Color. China 2010. Toronto Reel Asian International Film Festival
November 13, The Royal, 8 p.m. 


            Part of Li Yu’s absorbing film plays like an Asian buddy film because of the young trio (two males, one female) that stay together through various episodes of anger, rebellion, depression, and loneliness. But at the deeper core of the film is another type of film: quieter, contemplative, given more to interior soul states than to large philosophic questions or dramatic incidents. This core is rooted in the story of Madam Chang (Sylvia Chang), a retired Peking Opera singer suffering from depression following the death of her son. She rents out rooms to the trio, and there are predictable conflicts and tensions. The film begins with her point of view before morphing into intersecting and uniting points of view of the youth trio, but, ultimately, the story moves towards an epiphany of rebuilt lives, and Madam Chang has a great deal to do with this eventual epiphany.

            The PR background to the film announces that it is the first movie to be shot in Chengdu after the devastating earthquake that struck Shichuan province in 2008 and reduced most of the area to rubble, taking a huge toll on human life. And certainly there are shots of this physical devastation as director Li Yu combines a documentary sense with her narrative line. However, more important than any physical ruin is the fact of emotional or psychological devastation, beginning, of course, with Madam Chang and continuing with Ding Bo (Chen Po Lin), a hot-tempered youth angered by his father’s second marriage; Ding Bo’s girlfriend, Nan Feng (Fan Bingbing), a rock singer who is also alienated from her father and who is customarily aggressive towards those she dislikes; and Fatso (Fai Long), who is picked on and brutalized by ruffians, but who is protected by the other two. There are the usual clichés of angry, malcontent, troubled youth: physical and emotional clashes with the older generation; sexual rivalries and betrayals; gang antagonisms; escapades of reckless bravado; comic hijinks; and questionings of authority and moral norms. However, almost by default, by keeping on the surface of certain torments and crises, the film does not get bogged down in specious metaphysical issues. The crises and questions remain centred on fear and loneliness—themes that ultimately shape the overall pattern of the film into a quest for meaning in life. As Madam Chang advises the three friends on family problems and assorted insecurities, they, in turn, help her deal with her deep grief. Together, they travel to Buddha Mountain to rebuild the temple destroyed by the earthquake and, in the process, rebuild or reorient their own lives. So, Buddha Mountain is both simple and complex.

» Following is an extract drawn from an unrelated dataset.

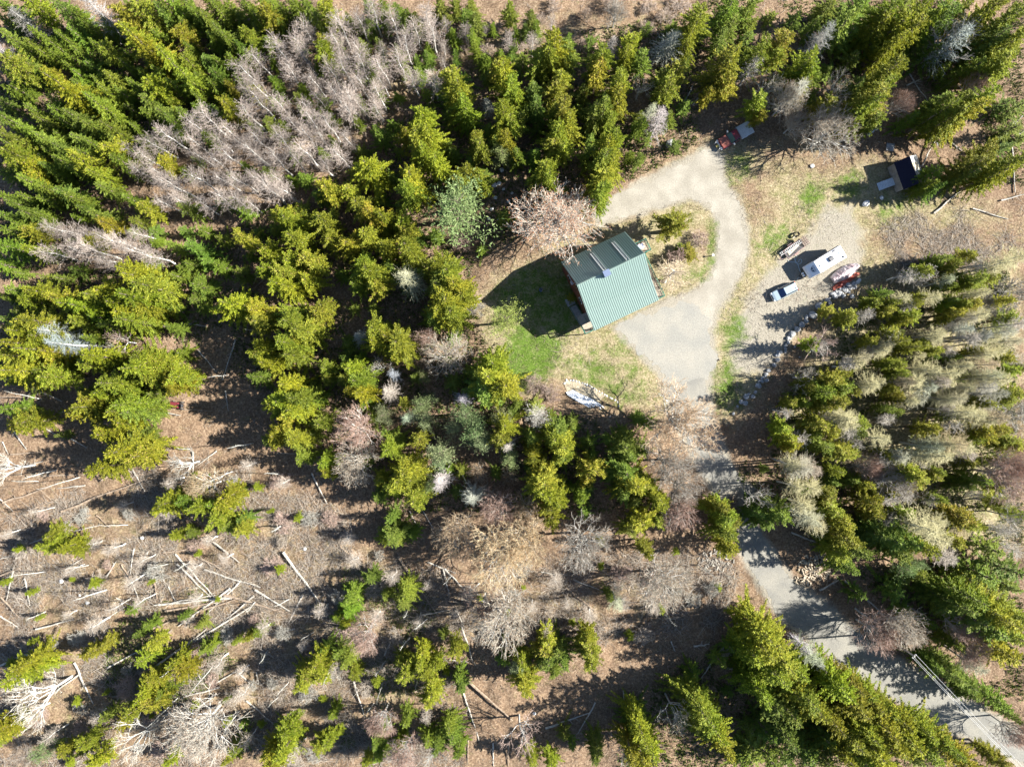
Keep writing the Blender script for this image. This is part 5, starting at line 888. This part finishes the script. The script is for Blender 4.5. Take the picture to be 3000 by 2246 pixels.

            Li Yu’s craft demonstrates that it is possible to be existentially profound without necessarily being coldly intellectual or decisively gloomy. Manifold vagaries and anomalies of humanity are revealed in her narrative that takes note of the massive rebuilding of modern rural China without falling into sheer documentary footage. Instead, her camera moves fluently about its business, capturing the rubble, the noise, the gaudy glitter of neon-flooded nightclubs, the rawness of sexuality among the young; gang brutality and exploitation; the seediness of poverty on backstreets, the sheer grandeur of mountains and valleys where veils of cascading water and white mist create the beauty of a Chinese landscape painting. The musical score that accompanies the narrative is also so very apt, being neither condescending nor exotic but well suited to the changing moods and tones.

The performances are another asset as the principals (especially Taiwanese veteran Chang and young actress Fan Bingbing) reveal the flawed humanity of their characters without falling into mere semaphore acting or the bad extravagances of melodrama. We are shown their characters not in terms of good or bad, but as we see ourselves in terms of failures and successes, or, to put it another way, in terms of a view of human experience, as in the simplicity of a Satyajit Ray or De Sica.

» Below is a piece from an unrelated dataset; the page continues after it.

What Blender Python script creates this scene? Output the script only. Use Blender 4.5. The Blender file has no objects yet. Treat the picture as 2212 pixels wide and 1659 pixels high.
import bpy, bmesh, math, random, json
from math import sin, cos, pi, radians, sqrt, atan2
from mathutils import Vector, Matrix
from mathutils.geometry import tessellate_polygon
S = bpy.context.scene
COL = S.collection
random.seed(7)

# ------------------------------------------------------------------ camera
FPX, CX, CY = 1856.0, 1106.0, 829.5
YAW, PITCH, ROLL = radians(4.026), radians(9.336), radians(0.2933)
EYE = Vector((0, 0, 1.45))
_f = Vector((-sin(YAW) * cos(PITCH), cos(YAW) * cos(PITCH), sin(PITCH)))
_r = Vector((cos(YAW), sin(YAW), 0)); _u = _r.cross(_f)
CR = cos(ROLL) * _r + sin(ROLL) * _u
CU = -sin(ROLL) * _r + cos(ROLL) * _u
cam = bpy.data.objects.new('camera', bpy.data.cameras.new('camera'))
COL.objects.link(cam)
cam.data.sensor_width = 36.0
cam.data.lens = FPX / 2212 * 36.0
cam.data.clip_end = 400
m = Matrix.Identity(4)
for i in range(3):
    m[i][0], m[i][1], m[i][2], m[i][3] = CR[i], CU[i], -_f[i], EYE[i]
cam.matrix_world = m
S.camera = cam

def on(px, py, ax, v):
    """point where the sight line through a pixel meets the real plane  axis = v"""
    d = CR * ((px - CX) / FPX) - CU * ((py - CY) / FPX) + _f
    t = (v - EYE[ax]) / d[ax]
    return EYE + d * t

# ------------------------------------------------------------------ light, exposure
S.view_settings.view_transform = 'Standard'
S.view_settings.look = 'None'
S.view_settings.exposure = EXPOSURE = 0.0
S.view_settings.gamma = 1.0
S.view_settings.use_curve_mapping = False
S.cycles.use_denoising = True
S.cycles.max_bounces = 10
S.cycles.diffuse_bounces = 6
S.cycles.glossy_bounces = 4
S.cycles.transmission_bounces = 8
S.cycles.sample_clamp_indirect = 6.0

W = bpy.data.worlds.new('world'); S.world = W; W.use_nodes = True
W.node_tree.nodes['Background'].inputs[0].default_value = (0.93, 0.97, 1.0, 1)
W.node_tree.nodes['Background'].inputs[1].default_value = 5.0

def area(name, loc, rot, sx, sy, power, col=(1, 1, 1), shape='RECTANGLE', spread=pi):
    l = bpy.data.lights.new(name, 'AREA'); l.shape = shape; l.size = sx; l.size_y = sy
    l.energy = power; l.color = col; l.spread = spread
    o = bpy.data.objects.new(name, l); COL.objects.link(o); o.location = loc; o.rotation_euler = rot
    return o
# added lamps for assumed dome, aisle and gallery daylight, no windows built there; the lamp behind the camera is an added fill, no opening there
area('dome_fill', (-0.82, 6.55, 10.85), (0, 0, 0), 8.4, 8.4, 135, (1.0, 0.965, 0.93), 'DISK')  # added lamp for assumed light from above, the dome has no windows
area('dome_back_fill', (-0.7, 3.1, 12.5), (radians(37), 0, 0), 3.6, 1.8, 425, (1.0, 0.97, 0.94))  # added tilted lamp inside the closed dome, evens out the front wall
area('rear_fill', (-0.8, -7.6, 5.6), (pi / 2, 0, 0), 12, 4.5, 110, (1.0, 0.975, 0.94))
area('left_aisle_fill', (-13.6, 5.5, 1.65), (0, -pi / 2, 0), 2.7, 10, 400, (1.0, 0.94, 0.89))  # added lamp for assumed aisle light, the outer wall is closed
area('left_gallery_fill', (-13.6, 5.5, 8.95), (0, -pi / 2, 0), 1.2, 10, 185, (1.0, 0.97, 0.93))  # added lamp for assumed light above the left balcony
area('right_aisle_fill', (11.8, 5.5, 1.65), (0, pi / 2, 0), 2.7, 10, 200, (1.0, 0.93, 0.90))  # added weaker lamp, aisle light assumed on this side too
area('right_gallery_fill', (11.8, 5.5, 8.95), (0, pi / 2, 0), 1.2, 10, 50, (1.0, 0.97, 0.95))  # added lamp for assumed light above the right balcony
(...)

Without over amplifying the achievement of this film, I can plainly vouch for the general success of its craft. The narrative style is often loose and some sequences seem arbitrary or unnecessary, but this looseness allows for delicate or casual revelations, and the cinematography and structure are such that impart a sense of life being reported without artificial rearrangement. The rhythm is derived from the subject matter, and though some scenes may seem awkward or incomplete, and the editing sometimes rife with pop video jump cutting, the overall tone reflects the director’s confidence in her story and deepens our pleasure.